Eventually writing faded from my self-image as I was busy with a number of things. Most of those things involved keeping grades up like a smart kid was supposed to do, denying any inclination to pursue clowning instead of a Smart Kid Career, and subsequently changing majors multiple times while stressing myself out by trying to do what a smart kid is expected to do. The moment that I realized that I was the one at the helm and that college could be anything I wanted it to be was an empowering one. One of the things I did was to listen to my penchant for performing. Another important thing I did was to search my insides and realize – remember, more specifically – that writing was once something that I loved doing.
My poetry turnout started climbing up from nothing to a point where I could tell when something was forming and I'd write it down on any paper I had available. In rough times, I would crank out quite a bit. This was something that continued well through my Ringling years, where I experienced a lot of frustration, mostly of the confidence and romantic kind. I now have a couple of folders full of typed up and printed out works, as well as those and other works in their hand-written form. It's been very important to me to write out poems by hand. There's something perfectly tactile and to me, essential about writing it out on paper with the faint scent of ink drifting to my nose. I've even started playing with the idea again of making a chap book.

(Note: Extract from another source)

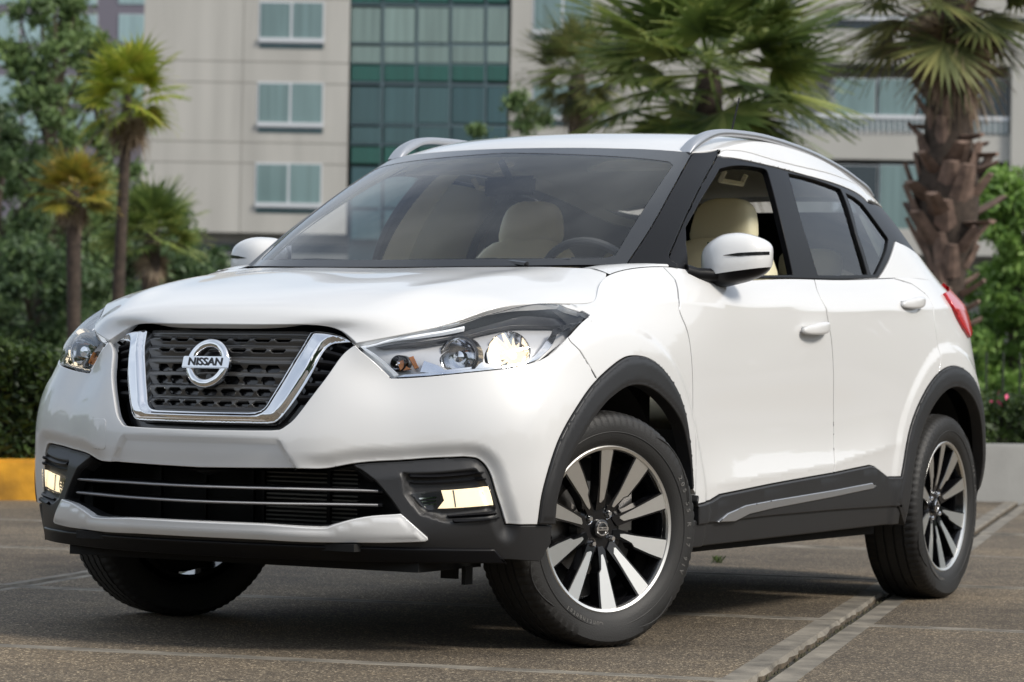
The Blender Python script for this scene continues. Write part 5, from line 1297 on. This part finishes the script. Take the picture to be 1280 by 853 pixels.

I started writing freelance music reviews and preview articles in college and kept at it through my first year on Ringling Brothers. I reached a point where I was tired of the rat race to review CDs and get interviews with bands. This was 2001, still before the internet reached anything resembling the convenience it now has. without recording equipment I couldn't reliably do phone interviews, and without reliable internet connectivity, I couldn't make submission deadlines. I left the freelance music writing game.
My dad has always been on me about keeping my journals and blogs straight to allow me to write a book about my travels and experiences. Although I don't have the confidence he has that any appreciable amount of people (and by that I mean "any number that would buy a nice load of books from a publisher who might take a chance on me). My friend Sean and his wife stopped by Circus World Museum with their kids yesterday and both of them asked about my writing. Sean talks me up as blogging before blogging, as I used to write and mass email update screeds to friends.
It all just prompted me to shut up and listen and look at myself again. People still ask me about my writing and comment about my writing. People are still encouraging about my writing. I decided this past week that I would make a commitment to write something in each of my two public blogs at least once a week. I failed at this before, when I was a blogger for Juice magazine blogs in Des Moines. I just stopped submitting after a while, wondering why the heck anyone - if anyone - would read what I have to say about my life touring or making things work between tours and between contracts. I wasn't writing about sports. I wasn't writing about politics. I wasn't writing about sex or social issues. Those were the blogs getting the most hits.I didn't even write my editor. I just stopped blogging and stepped back.
So: once a week I shall try to write something. I don't think it should be difficult. I have a thing or three that has been bumping around in my head. I'm in the middle of my most creatively productive summer yet, I had a great story from this week involving spiders, and there's still the saga of Twilight and "Glee" that I have to tell.
I may even start to lay down some poetry. Don't worry: it's far shorter than my prose.